Kerry pledged to put climate change front and center in all U.S. diplomatic efforts. As of this week, Kerry said he will instruct all chiefs of missions at U.S. embassies across the globe to "make climate change a top priority and use all the tools of diplomacy that they have at their disposal."

Adding weight to his message, Kerry went so far as to call the changing climate itself a weapon.

"In a sense, climate change can now be considered another weapon of mass destruction, perhaps the world’s most fearsome weapon of mass destruction," Kerry said.

Starting with Jakarta, Kerry plans to call on the world to tackle climate change, and his remarks painted a uphill battle for the globe in the years ahead.

"It’s not an exaggeration to say to you that the entire way of life that you live and love is at risk," Kerry said to Jakarta, which he said is on the front line of the climate change battle.

Offering a stark contrast to the comments flooding political talk shows in the U.S. on Sunday, Kerry made a detailed, direct argument for action.

"The science of climate change is leaping out at us like a scene from a 3-D movie," Kerry said. "And let there be no doubt in anybody's mind that the science is absolutely certain."

Kerry took a jab at the climate deniers in Congress, saying that he and President Obama don't have time to meet with the "Flat Earth Society."

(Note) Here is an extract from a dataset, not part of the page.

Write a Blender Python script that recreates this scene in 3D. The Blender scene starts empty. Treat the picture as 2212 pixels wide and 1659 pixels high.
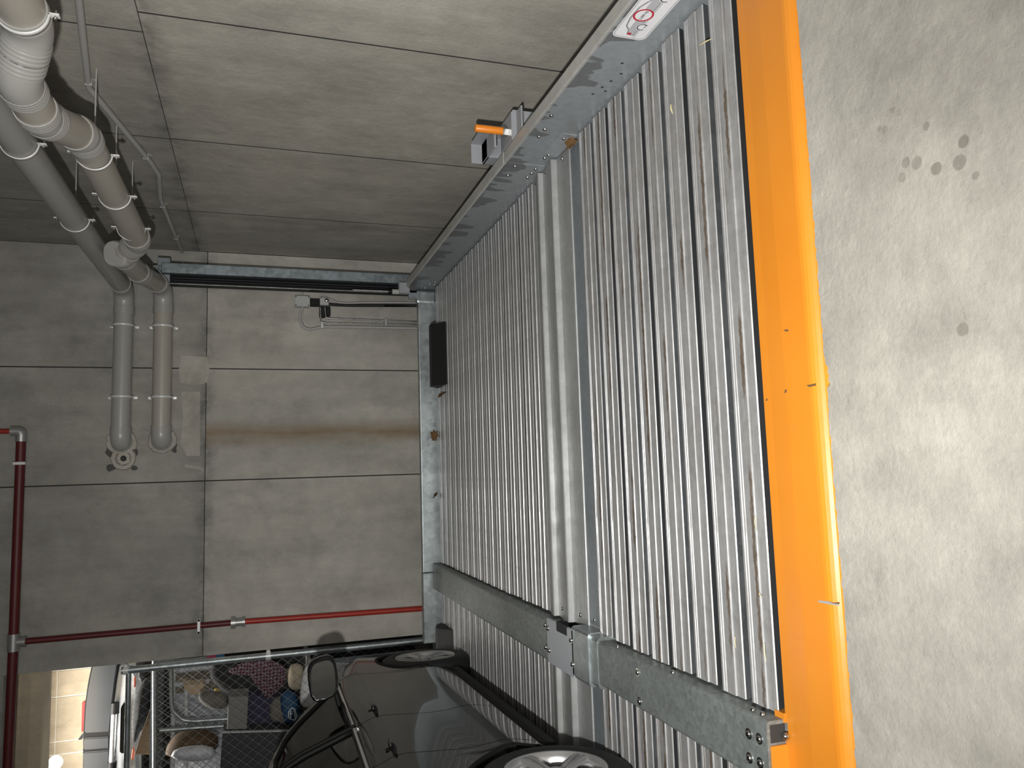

"We certainly should not allow more time to be wasted by those who want to sit around debating whose responsibility it is to deal with this threat, while we come closer and closer to the point of no return," Kerry said.

While Kerry said the administration will not wait to debate the fundamentals of climate change with lawmakers, his speech comes on the heels of a new pitch to Congress.

Obama on Friday revealed his proposal to create a $1 billion climate change "resiliency fund" that would help communities hit by global warming. The new fund will be detailed in Obama's 2015 budget and would need to be approved by Congress.

Obama announced the fund during his visit to California, where he spoke on the record drought facing the state.